Este año se cumplen tres décadas de la publicación en la colección malagueña Puerta del Mar de El don impuro, aquella poesía reunida que el joven Cilleruelo había escrito entre los 17 y los 28 años. En estas tres décadas se han sucedido en la poesía española diversas generaciones y etiquetas, así como incontables eventos de diverso calado. Y resulta significativo que la obra de este barcelonés no cese de crecer en volumen y en solidez al tiempo que van quedando en la cuneta tantas modas efímeras.

La poesía de José Ángel Cilleruelo constituye una lectura inagotable; lo es en el sentido de que cada nueva lectura que hagamos de cualquiera de sus poemas nos revelará aspectos y matices que no se encontraban en la anterior. Aunque se podrían argumentar todo tipo de explicaciones, existe una bien simple: Cilleruelo es así. He tenido la oportunidad de escucharlo en bastantes ocasiones y su discurso indaga continuamente, lúdicamente, en el sentido de cualquier asunto, de cualquier hecho por trivial que parezca. El revelador cierre del poema «Transparencia» lo hace explícito: «Aspira, como yo,/a mirar lo que no se muestra,/pero estoy viendo».
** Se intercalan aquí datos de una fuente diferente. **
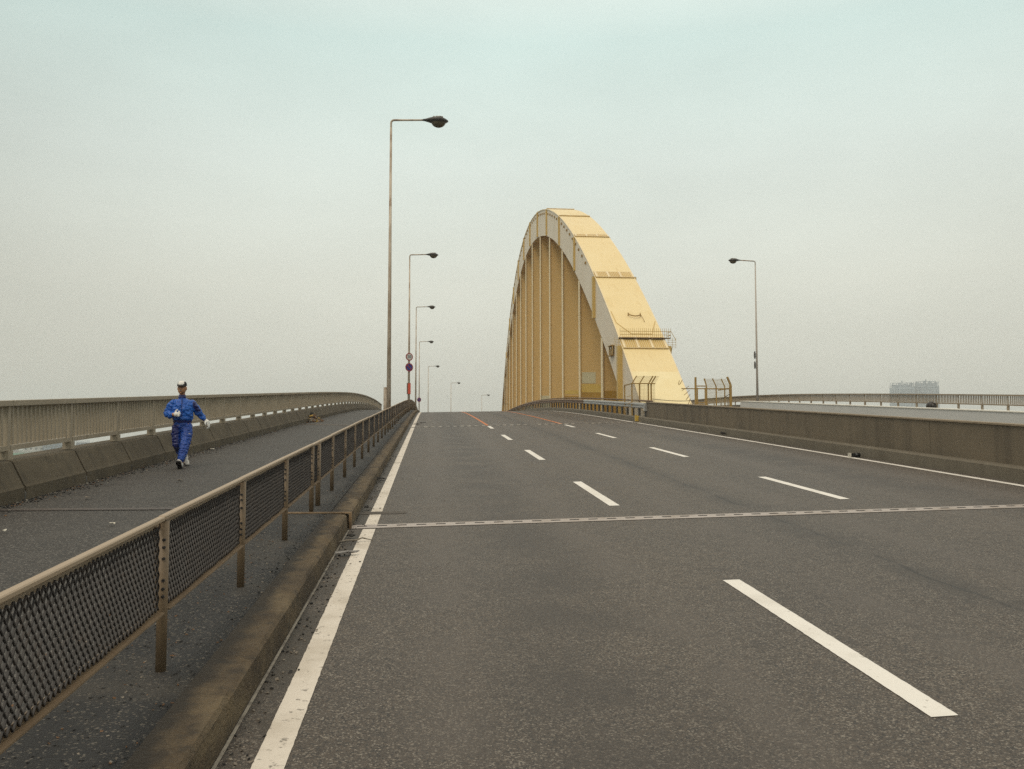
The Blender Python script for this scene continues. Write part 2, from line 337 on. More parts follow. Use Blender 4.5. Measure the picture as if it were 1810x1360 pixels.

Pájaros extraviados podría interpretarse como una glosa de los célebres versos de Alberti incluidos en Entre el clavel y la espada, «Se equivocó la paloma». «En Lección de extravíos», segundo poema del libro, Cilleruelo se recuerda como aquel estudiante que hace en clase «una interpretación/extraña, inverosímil» del poema. Esos pájaros sobrevuelan recurrentemente el poemario, un poemario que en última instancia se adscribe a la tradición del bucolismo, a la de la visión burguesa de la naturaleza que con tanto acierto expresó Beethoven en su Pastoral. Lo urbano queda relegado ante la visión de las aves, los campos, los ríos, las nubes.
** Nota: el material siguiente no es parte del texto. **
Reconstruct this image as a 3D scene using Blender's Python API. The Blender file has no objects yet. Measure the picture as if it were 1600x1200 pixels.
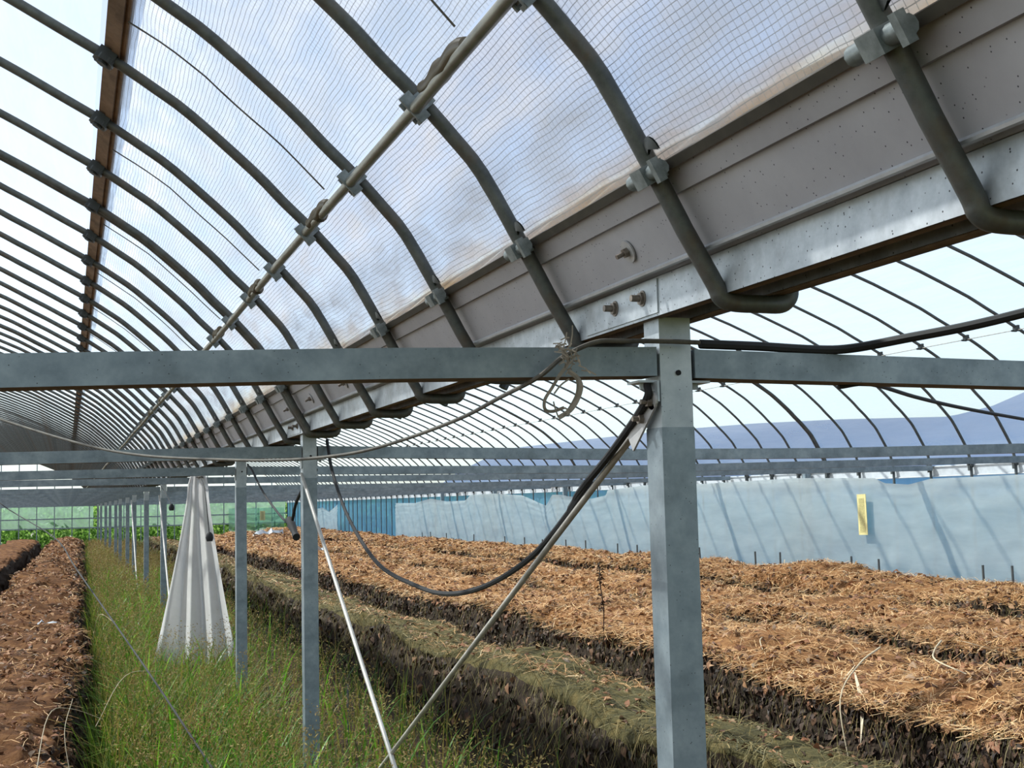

Si José Ángel Cilleruelo fuese un bucólico al uso, poco más habría que añadir, pero afortunadamente Pájaros extraviados constituye un nuevo avance en su indagación de la prosopopeya, el eje retórico cardinal en su obra desde al menos 2014. Me he detenido en contar los protagonistas de esas personificaciones a lo largo de la obra, y tirando por lo bajo me salen 66, entre ellos algunos inverosímiles: la luz, el tiempo, la música, el viento, las palabras, las gotas de lluvia, unas perlas, el silencio, el cauce. Hacer una mera selección sería casi imposible; valga como ejemplo estos versos de «Veleta»: «El viento habla con el muro/de vez en cuando. Le propone/ir de aquí para allá,/no asentarse en ningún lugar,/abandonarlo todo [...]/El muro escucha, sí, pero no presta/atención, porque ya conoce/su monserga, tan vieja como el alma».
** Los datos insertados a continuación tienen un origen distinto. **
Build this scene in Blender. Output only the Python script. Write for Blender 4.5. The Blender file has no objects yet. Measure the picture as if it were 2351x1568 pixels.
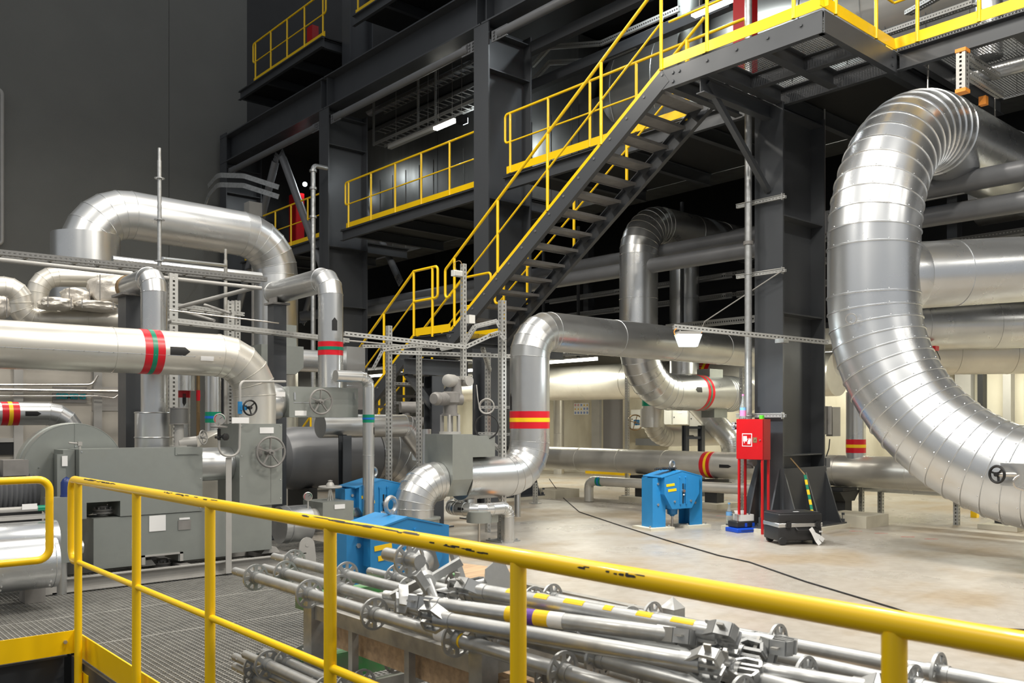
import bpy, bmesh, math, random
from mathutils import Vector, Matrix
random.seed(7)
V = Vector
PI = math.pi
C = bpy.context.scene.collection
# ---------------------------------------------------------------- camera
W_, H_ = 2351, 1568
F, CX, HV = 2017.0, 1175.5, 968.0
CAMH = 1.46
FWD = V((.6586, .7524, 0)); RGT = V((.7524, -.6586, 0))
cam_d = bpy.data.cameras.new('camera'); cam = bpy.data.objects.new('camera', cam_d); C.objects.link(cam)
cam.location = (0, 0, CAMH); cam.rotation_euler = (PI/2, 0, -math.atan2(.6586, .7524))
cam_d.sensor_width = 36; cam_d.lens = F/W_*36; cam_d.shift_y = (HV-H_/2)/W_
cam_d.clip_start = .05; cam_d.clip_end = 200
cam_d.dof.use_dof = True; cam_d.dof.focus_distance = 9.5; cam_d.dof.aperture_fstop = 8
bpy.context.scene.camera = cam
sc = bpy.context.scene
sc.view_settings.view_transform = 'Standard'; sc.view_settings.look = 'None'
sc.view_settings.gamma = 1; sc.view_settings.use_curve_mapping = False
sc.view_settings.exposure = 0.12
# ---------------------------------------------------------------- world + hall lamps
w = bpy.data.worlds.new('world'); sc.world = w; w.use_nodes = True
w.node_tree.nodes['Background'].inputs[0].default_value = (.84, .87, .90, 1)
w.node_tree.nodes['Background'].inputs[1].default_value = .40
def area(name, loc, size, power, col=(1, .95, .87), rot=(0, 0, 0), spread=PI):
    l = bpy.data.lights.new(name, 'AREA'); l.shape = 'RECTANGLE'; l.size = size[0]; l.size_y = size[1]
    l.energy = power; l.color = col; l.spread = spread
    o = bpy.data.objects.new(name, l); o.location = loc; o.rotation_euler = rot; C.objects.link(o); return o
WARM = (1, .94, .84); COOL = (.9, .97, 1); TUBE = (1, .97, .80)
HALL = [(2.5, 3, 8.5, 330), (6.5, 1.5, 8.5, 360), (-1.5, 9.5, 9.5, 300), (3.5, 11.5, 9.5, 300), (6.5, 5.5, 9.5, 330),
        (7.5, -4.0, 8.5, 300), (-4, 3, 9, 220), (11.5, -4.5, 7.5, 260), (7.2, 12.0, 9.5, 150)]
for (x, y, z, p) in HALL:
    area('hall_lamp_light', (x, y, z-.08), (1.5, .35), p, WARM)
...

La lectura de Pájaros extraviados se asemeja en cierto modo a la de los cuentos infantiles, cuando sus protagonistas se pierden en bosques poblados por seres animados que se ocultan en la maleza. Todo aquí tiene vida, ya sea animal, vegetal o mineral, materia o fenómeno, ente concreto o abstracto; todos ellos lo pueblan todo, sus conductas son singularmente humanas. Duración, por ejemplo, es un poema perturbador: la escena que narra podría ser el final del día de una vendedora ambulante que, sin embargo, «guarda en las cajas/los restos de la luz que no ha vendido». Al final de sus vicisitudes la protagonista resulta ser la noche.

En los poemas centrales del poemario Cilleruelo realiza un tour de force en la estela de su anterior libro, Cruzar la puerta, que quedó entornada, una obra escrita a la manera de la escritora lusa María Gabriela Llansol. Encontraremos, pues, imitatios de Ovidio, Manrique, Hölderlin, Monet, Bergson, Machado, Morandi, Fonollosa, Pérez Estrada, la propia Llansol y Dickinson, a la que dedica el bellísimo y más largo poema que se cierra con «Despacio escribe para que ocurra algo alrededor./Y ocurren las palabras». En los cierres encontramos otro de los grandes valores de este poemario. No solo resuelven el discurso del poema, sino que lo resumen de tal modo que, en cierto sentido, el poema-cuento al que antes me refería deviene en poema-fábula. Con estos mimbres el lector cultivado en la poesía -la de Cilleruelo exige buenos paladares- se sentirá como esos niños del poema «Hércules»: «Tras la ventana el mundo, una gran casa/de muñecas».